Legal risk is the risk arising from failure to comply with statutory or regulatory obligations (http://www.ffiec.gov).
Generally, all laws in the host country will apply to an entrepreneur’s local business operations. Examples include filing procedures, employment law, environmental law, tax law, and ownership requirements. The World Bank has a rather extensive country business law library which can be accessed from their website. This can be helpful in the initial phases of considering the legal ramifications of direct investment in a given country.
Many countries limit foreign ownership of assets and legally force foreign companies into a joint venture with a local partner in order to do business there. Poland, for example, limits foreign ownership of farmland and will continue to do so for another decade under agreements with the EU (Dadak, 2004).
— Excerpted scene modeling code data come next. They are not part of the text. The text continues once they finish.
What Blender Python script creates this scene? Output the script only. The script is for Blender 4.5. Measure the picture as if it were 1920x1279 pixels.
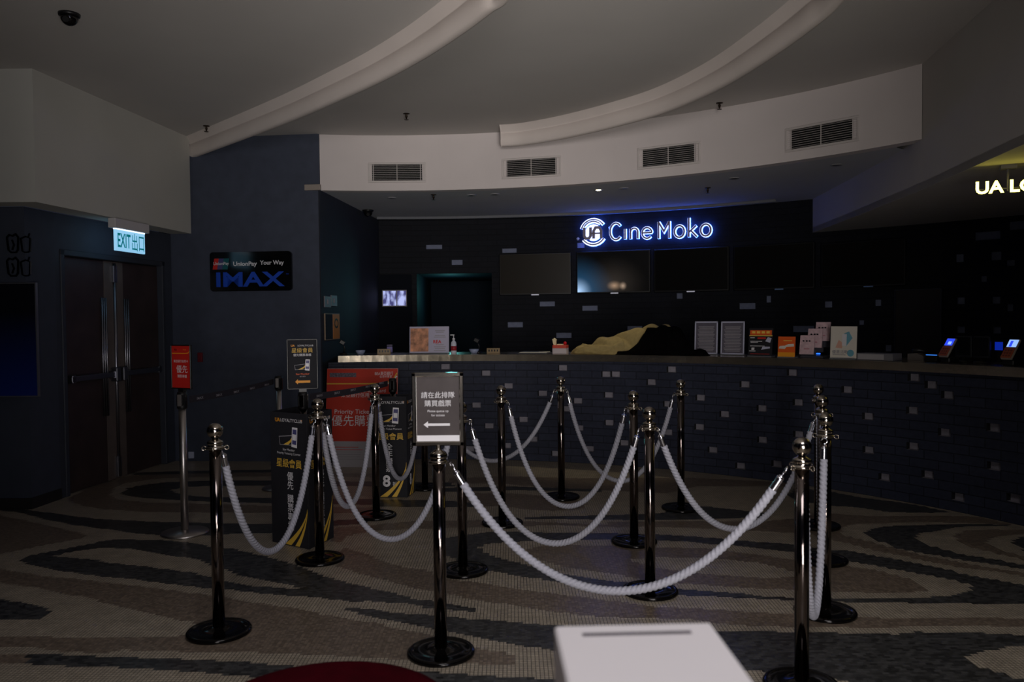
import bpy, math, random
import numpy as np
from mathutils import Vector, Matrix
random.seed(7)
PI = math.pi
for o in list(bpy.data.objects): bpy.data.objects.remove(o)
SC = bpy.context.scene
COL = SC.collection

# ---------------------------------------------------------------- camera
F = 1493.0; CXP = 960.0; CYP = 639.5; HC = 1.5
PITCH = math.atan(44.0 / F); ROLL = 0.0099
fw = Vector((0, math.cos(PITCH), -math.sin(PITCH)))
r0 = Vector((1, 0, 0)); u0 = r0.cross(fw)
rt = r0 * math.cos(ROLL) - u0 * math.sin(ROLL)
up = u0 * math.cos(ROLL) + r0 * math.sin(ROLL)
cd = bpy.data.cameras.new('camera'); cam = bpy.data.objects.new('camera', cd); COL.objects.link(cam)
M = Matrix.Identity(4)
for i in range(3):
    M[i][0] = rt[i]; M[i][1] = up[i]; M[i][2] = -fw[i]
M[0][3] = 0; M[1][3] = 0; M[2][3] = HC
cam.matrix_world = M
cd.sensor_width = 36; cd.lens = 28.0; cd.clip_start = 0.05; cd.clip_end = 100
cd.dof.use_dof = True; cd.dof.focus_distance = 6.0; cd.dof.aperture_fstop = 2.8
SC.camera = cam

# ---------------------------------------------------------------- world, lights, exposure
w = bpy.data.worlds.new('world'); SC.world = w; w.use_nodes = True
w.node_tree.nodes['Background'].inputs[0].default_value = (0.55, 0.62, 1.0, 1)
w.node_tree.nodes['Background'].inputs[1].default_value = 0.02
SC.view_settings.view_transform = 'Standard'; SC.view_settings.look = 'None'
SC.view_settings.exposure = 0.0; SC.view_settings.gamma = 1.0
SC.view_settings.use_curve_mapping = False

def area(name, loc, target, sx, sy, power, col, spread=180):
    l = bpy.data.lights.new(name, 'AREA'); l.shape = 'RECTANGLE'; l.size = sx; l.size_y = sy
    l.energy = power; l.color = col; l.spread = math.radians(spread)
    o = bpy.data.objects.new(name, l); COL.objects.link(o)
    o.location = loc; d = Vector(target) - Vector(loc)
    o.rotation_euler = d.to_track_quat('-Z', 'Y').to_euler()
    return o
area('mall_daylight', (0.5, -4.5, 1.9), (0.2, 8, 2.8), 2.6, 1.4, 46, (1.0, 0.93, 0.90), 75)
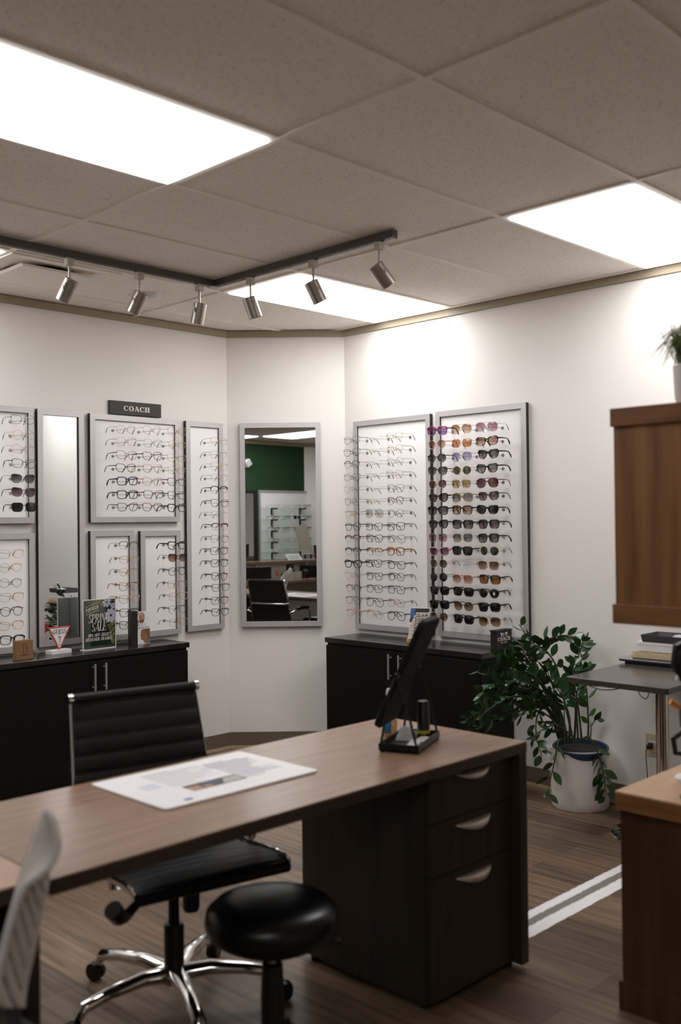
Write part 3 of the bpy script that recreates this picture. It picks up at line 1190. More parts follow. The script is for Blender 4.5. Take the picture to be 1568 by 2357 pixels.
t = facing('portrait_card', 'white MICHAEL KORS card with two portrait photos', 'display card', 3.345, 4.955, .76, .02)
box(-.052, .052, -.006, .006, 0, .190).build('card', M_PAPER, t)
YP = -.006
skin, skin2, hair = mat('print_skin', (186, 142, 118), .6), mat('print_skin_deep', (150, 104, 78), .6), mat('print_hair', (120, 84, 54), .6)
flat(disc(-.006, .155, .022, .034), YP).build('printed_face', skin, t)
flat(disc(-.006, .134, .016, .012), YP, .0007).build('printed_beard', mat('print_beard', (116, 84, 66), .6), t)
flat([(-.04, .105), (.03, .105), (.02, .122), (-.028, .122)], YP, .0004).build('printed_shirt', mat('print_shirt', (214, 206, 204), .6), t)
gl = MB()
for q in _arc(-.016, .160, .0085, .0075, 0, 360, .0014, .0014, 12) + _arc(.004, .160, .0085, .0075, 0, 360, .0014, .0014, 12):
    gl.face_poly(q, YP - .001, YP)
gl.build('printed_glasses', MATS['ink_black'], t)
flat([(-.052, .088), (.052, .088), (.052, .104), (-.052, .104)], YP, .0009).build('name_band', M_PAPER, t)
lettering('MICHAEL KORS', .004, .092, .008, .078, T=.11, h=.11, serif=False, gap=.1, y=YP - .0009).build('lettering', MATS['ink_black'], t)
flat([(-.012, .078), (.0, .086), (.051, .087), (.051, .03), (.03, .004), (.01, .006), (.004, .02), (-.010, .026), (-.014, .034), (-.011, .044), (-.018, .050), (-.012, .062)], YP).build('printed_profile', skin2, t)
flat([(.0, .087), (.051, .087), (.051, .01), (.040, .02), (.032, .05), (.018, .07)], YP, .0008).build('printed_hair', hair, t)
flat([(.022, .002), (.051, .002), (.051, .03), (.034, .024)], YP, .001).build('printed_collar', mat('print_grey', (112, 112, 114), .6), t)

# --- things on the right cabinet
t = thing('brand_block', 'black COACH block with a carriage emblem on the right cabinet', 'display block', (4.537, 3.242, .7502), 0)
box(-.074, .070, -.02, .02, 0, .106).build('block', mat('sign_block', (18, 17, 17), .5), t, bevel=.001)
box(-.080, .075, -.024, .024, .106, .110).build('lid', MATS['sign_block'], t)
lettering('COACH', -.003, .050, .021, .118, T=.22, h=.08, y=-.02).build('lettering', MATS['sign_white'], t)
lettering('NEW YORK', -.005, .038, .0055, .060, T=.12, h=.12, serif=False, y=-.02).build('lettering', MATS['sign_white'], t)
em = MB()
for cx in (.012, .023):
    for q in _arc(cx, .077, .0055, .0055, 0, 360, .0012, .0012, 12):
        em.face_poly(q, -.0206, -.02)
em.face_poly([(.008, .082), (.026, .082), (.024, .090), (.010, .090)], -.0206, -.02)
em.face_poly([(-.020, .080), (-.004, .082), (-.002, .088), (-.016, .087), (-.021, .092), (-.024, .088)], -.0206, -.02)
for lx in (-.019, -.014, -.007, -.003):
    em.face_poly([(lx, .071), (lx + .0016, .071), (lx + .0024, .081), (lx + .0006, .081)], -.0206, -.02)
em.face_poly([(-.003, .083), (.008, .084), (.008, .085), (-.003, .084)], -.0206, -.02)
em.xf(Matrix.Translation((-.005, 0, -.012 * 1.0)) @ Matrix.Diagonal((1.35, 1, 1.2, 1))).build('emblem', MATS['sign_white'], t)

t = thing('photo_stand', 'tilted photo card of glasses shelves on a small wooden foot', 'photo card', (4.47, 3.80, .75), -PI / 2 + .35)
box(-.055, .055, -.02, .02, 0, .024).build('base', noise_mat('pine', [(176, 132, 84), (206, 164, 112)], (4, 1, 1), 12, .6), t, bevel=.001)
ph = MB()
ph.face_poly([(-.052, .0), (.068, .0), (.075, .19), (-.045, .19)], -.002, .002)
p0 = ph.build('print', M_PAPER, t)
p0.location = (0, 0, .016)
p0.rotation_euler = (-.2, 0, 0)
im = flat([(-.044, .186), (.072, .186), (.070, .168), (.0, .12), (-.046, .13)], -.002).build('printed_sky', mat('print_blue', (54, 92, 150), .5), p0)
flat([(-.015, .186), (.072, .186), (.072, .165), (.01, .165), (-.02, .11), (-.048, .10), (-.047, .125), (-.02, .14)], -.0022).build('printed_roof', mat('print_dark', (40, 34, 32), .5), p0)
flat([(-.01, .162), (.072, .162), (.070, .01), (-.050, .01), (-.050, .07), (-.03, .12)], -.0023).build('printed_room', mat('print_room', (190, 180, 170), .5), p0)
sh = MB()
for k in range(6):
    sh.face_poly([(-.03 + .004 * k, .03 + k * .021), (.069, .032 + k * .022), (.069, .036 + k * .022), (-.03 + .004 * k, .034 + k * .021)], -.0031, -.0025)
    for u in range(4):
        cx, cz = -.012 + u * .022 + rn.uniform(-.004, .004), .044 + k * .021
        sh.face_poly(disc(cx, cz, .006, .0035, 8), -.0031, -.0025)
sh.build('printed_shelves', MATS['print_dark'], p0)

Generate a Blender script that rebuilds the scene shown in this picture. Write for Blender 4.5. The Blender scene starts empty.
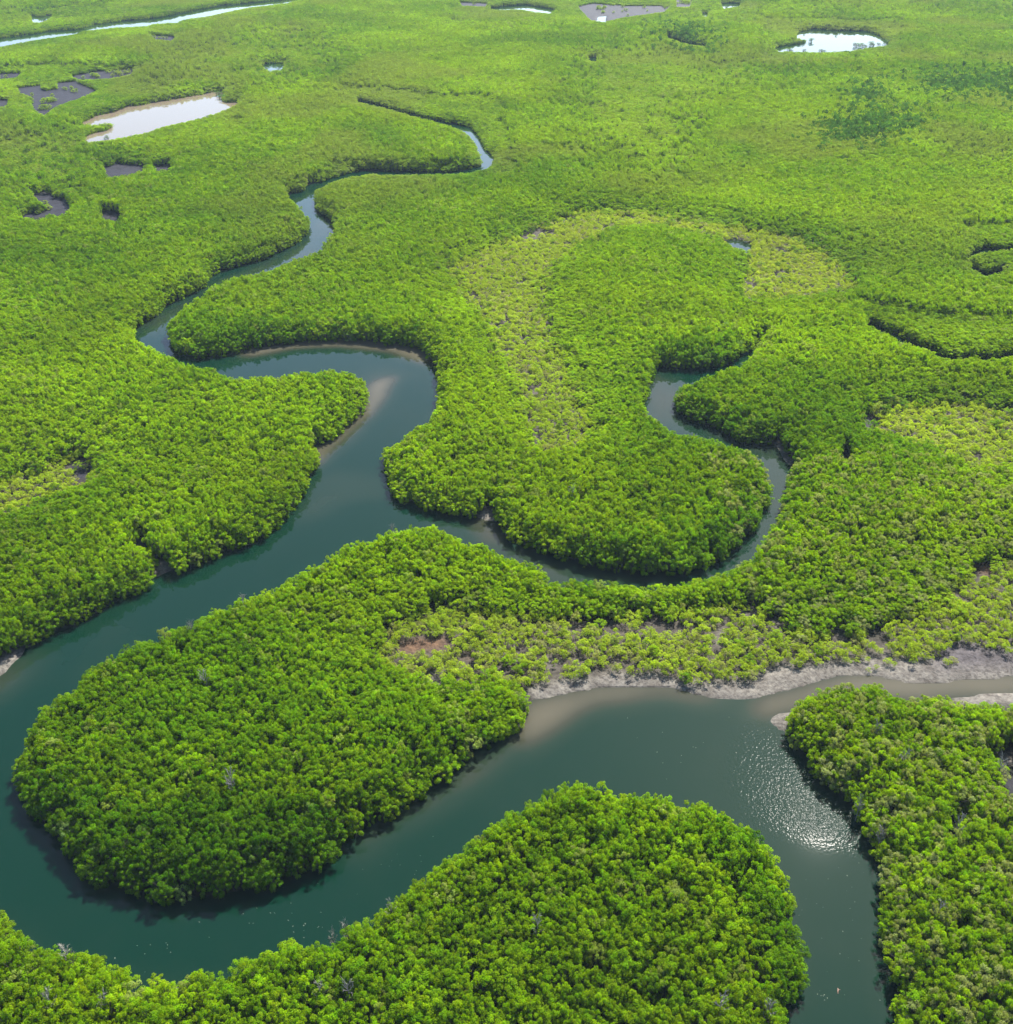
import bpy, math, random
import numpy as np
from mathutils import Vector, Matrix

random.seed(7)
rng = np.random.default_rng(11)
R = math.radians
scene = bpy.context.scene
col = scene.collection

# ------------------------------------------------------------------ camera
CAM_H, PITCH, FPX, W, H = 120.0, R(33.2), 1027.0, 1013, 1024
CP, SP = math.cos(PITCH), math.sin(PITCH)
cam_data = bpy.data.cameras.new('camera')
cam = bpy.data.objects.new('camera', cam_data)
col.objects.link(cam)
cam.location = (0, 0, CAM_H)
cam.rotation_euler = (math.pi / 2 - PITCH, 0, 0)
cam_data.sensor_width = 36.0
cam_data.lens = 36.0 * FPX / 1024.0
cam_data.clip_start = 1.0
cam_data.clip_end = 12000
scene.camera = cam


def proj(x, y, z):
    d = y * CP - (z - CAM_H) * SP
    u = y * SP + (z - CAM_H) * CP
    d = np.maximum(d, 1e-3)
    return 506.5 + FPX * x / d, 512 - FPX * u / d


def ground(px, py, z=0.0):
    a = (px - 506.5) / FPX
    b = (512 - py) / FPX
    dy, dz = CP + b * SP, -SP + b * CP
    t = (z - CAM_H) / dz
    return a * t, dy * t


def scale_at(y):                                    # pixels per metre at ground distance y
    return FPX / (y * CP + CAM_H * SP)


# ------------------------------------------------------------------ survey of the place (outlines of banks, ponds, flats)
RIVER = [(-120, 760), (-40, 705), (0, 679), (12, 667), (23, 654), (40, 643), (60, 631), (75, 627), (90, 619), (100, 612), (115, 606), (122, 600), (135, 598),
 (143, 591), (150, 588), (158, 579), (163, 575), (172, 572), (180, 573), (190, 570), (205, 563), (216, 559), (224, 553), (233, 549), (250, 546),
 (263, 538), (275, 529), (287, 523), (290, 513), (298, 505), (306, 494), (308, 486), (309, 477), (318, 468), (319, 456), (312, 446), (322, 444),
 (333, 440), (343, 431), (355, 420), (362, 412), (368, 402), (370, 392), (366, 383), (358, 375), (350, 371), (335, 369), (315, 371), (300, 372),
 (280, 375), (266, 377), (251, 376), (226, 376), (216, 370), (201, 364), (186, 362), (169, 355), (157, 349), (147, 344), (137, 341), (135, 336),
 (138, 328), (144, 322), (155, 318), (163, 311), (175, 302), (189, 296), (200, 290), (209, 284), (212, 276), (226, 270), (243, 265), (263, 260),
 (278, 253), (293, 246), (302, 240), (309, 232), (310, 219), (303, 212), (296, 204), (289, 198), (288, 193), (303, 192), (308, 186), (322, 182), (339, 176),
 (352, 172), (366, 170.5), (388, 171.5), (423, 172.5), (447, 172), (465, 170), (482, 166), (481, 157), (477, 147), (472, 138), (466, 132), (455, 126.4), (425, 118.8),
 (400, 112.3), (380, 106.4), (357, 101.6), (357, 100.6), (380, 105.4), (400, 111.3), (425, 117.8), (455, 124.4), (467, 126), (475, 132), (480, 139), (485, 149), (493, 157), (492, 164), (488, 168),
 (470, 172), (447, 174), (423, 174.5), (388, 174.5), (366, 174), (339, 178.5), (322, 186), (316, 189), (314, 194), (314, 205), (317, 211), (327, 217), (333, 222),
 (335, 230), (325, 240), (323, 249), (310, 254), (293, 259), (278, 266), (256, 274), (233, 276), (219, 281), (210, 286), (201, 294), (191, 301),
 (181, 307), (175, 314), (168, 323), (167, 334), (169, 344), (177, 353), (191, 358), (206, 358.5), (221, 356.5), (238, 353), (258, 349), (278, 345),
 (299, 342), (336, 341), (361, 341), (388, 345), (410, 346), (423, 350), (428, 357), (434, 367), (438, 377), (441, 384), (436, 394), (434, 401),
 (438, 406), (434, 415), (428, 419), (415, 426), (403, 436), (398, 441), (387, 446), (381, 452), (379.5, 462), (386, 472), (390.5, 482), (390.5, 492),
 (396, 499), (410, 504), (423, 508), (440, 513), (460, 516.5), (470, 519), (475, 518), (482, 522), (490, 522), (496, 524), (501, 534), (514, 543), (531, 550),
 (548, 555), (568, 560), (585, 567), (608, 571), (627, 574), (652, 574.5), (684, 574), (701, 571.5), (706, 567), (721, 561), (729, 553), (744, 544),
 (749, 536), (758, 527), (760, 516), (765, 508), (770, 499), (771.5, 489), (769, 477), (765, 467), (761, 459), (751, 451), (737, 445.5), (714, 438.5),
 (703, 436), (681, 432), (671, 427.5), (656, 419), (644, 409), (643, 404), (649, 398), (649, 384), (656, 377), (655, 369), (661, 367), (679, 369.5),
 (698, 369), (718, 367), (733, 361), (740, 355), (753, 350), (763, 336), (765, 337), (755, 352), (750, 358), (738, 363), (721, 368.5), (708, 374.5), (689, 381),
 (679, 387), (674, 395), (672.5, 405), (679, 414), (691, 420), (708, 425), (721, 431), (733, 438), (748, 443.5), (763, 445), (772, 443), (776, 447), (780, 456), (786, 463),
 (791, 468), (790, 479), (784, 489), (784, 499), (778, 511), (778, 524), (772, 533), (763, 540), (759, 552), (746, 559), (733, 568), (711, 573), (699, 578),
 (674, 582), (649, 584), (625, 582), (603, 580), (578, 577), (566, 581), (559, 582), (553, 576), (543, 573.5), (538, 563), (524, 561), (509, 557.5),
 (494, 549), (477, 540.5), (462, 541), (457, 533), (445, 528), (433, 522.5), (418, 525), (403, 525), (391, 527), (383, 535), (368, 538.5), (349, 542),
 (336, 551), (310, 566), (290, 577), (272, 588), (249, 595), (239, 599), (230, 603), (217, 606.5), (198, 615), (188, 624), (173, 626), (160, 634), (148, 637.5),
 (136, 636), (126, 643), (113, 650), (95, 664), (81, 676), (67, 687), (49, 700.5), (37, 711.5), (32, 721), (30, 732), (21, 744), (17, 758), (15, 775),
 (24, 787), (30, 809), (44, 826), (54, 834), (64, 851), (72, 866), (86, 878), (97, 885), (123, 891), (148, 900), (173, 908), (183, 906), (197, 902),
 (217, 904), (230, 903), (247, 895), (270, 890), (285, 884), (302, 876), (321, 872), (325, 866), (341, 861), (344, 851), (347, 839), (363, 834),
 (378, 825), (396, 815), (410, 804), (425, 796), (442, 783.5), (455, 771), (474, 756), (498, 742), (518, 730), (532, 711), (532, 702), (549, 698), (574, 692),
 (599, 689), (623, 687.4), (648, 688), (673, 689), (688, 693), (710, 698), (735, 702), (749, 703), (763, 695.5), (788, 692), (812, 684.4), (827, 679.5),
 (849, 676.5), (874, 677), (891, 681), (916, 684.4), (936, 684), (958, 682), (985, 679), (1013, 678), (1130, 672), (1130, 688), (1013, 692), (997, 690.5), (980, 693),
 (958, 698), (950, 697), (941, 694), (921, 695.5), (901, 694), (886, 693), (881, 687), (872, 680), (862, 687), (852, 683), (837, 687), (820, 695), (795, 704),
 (785, 711), (763, 719), (771, 726), (780, 733), (787, 742), (797, 752), (809, 767), (819, 779.5), (831, 793), (846, 800), (853, 812), (858, 829), (873, 843),
 (880, 860), (881, 878), (877, 887), (884, 906), (878, 920), (879, 945), (882, 967), (893, 984), (896, 1003), (894, 1024), (900, 1160), (770, 1160), (787, 1023), (786, 1008),
 (798, 997), (805, 976), (800, 944), (792, 927), (792, 909), (784, 877), (776, 860), (762, 845), (750, 826), (729, 818), (717, 809), (702, 803), (690, 804), (677, 805),
 (663, 795.5), (640, 792), (623, 795.5), (617, 792), (616, 784), (601, 784), (586, 781), (574, 781), (561, 784.5), (549, 790.5), (546, 797), (529, 800.5), (526, 809), (507, 813),
 (497, 820), (489, 828), (474, 834), (467, 846), (450, 855), (430, 872), (410, 881), (403, 892), (391, 900), (385, 908), (366, 924), (349, 924), (341, 929), (338, 938), (319, 940.5),
 (304, 948), (297, 943), (284, 944), (265, 954), (249, 960), (237, 964), (231, 972), (215, 979), (207, 972), (195, 969), (183, 979), (177, 982), (165, 979), (153, 976), (145, 980),
 (136, 979), (116, 971), (104, 959), (89, 950), (74, 954), (64, 947), (49, 949), (34, 945), (25, 946), (19, 933), (5, 924), (0, 917), (-60, 880), (-160, 830)]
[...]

It is important to remember that while doing business outside of the home country certain home country laws will still apply. Applicable laws differ from country to country, but one common extension is employment law.
The extent of jurisdiction beyond national boundaries varies widely. In anti-trust for instance, the United States law covers only situations where the violation affects the US, (meaning that it does not matter where the act causing the violation took place), while the EU considers only where the antitrust offense was implemented (Shaffer et al., 2005, pgs 657-664).
In order to minimize exposure to legal risks arising from confusion and excess cost, a company should seek legal advice if possible. In making such arrangements, written contracts should be used. This can minimize confusion in case of litigation.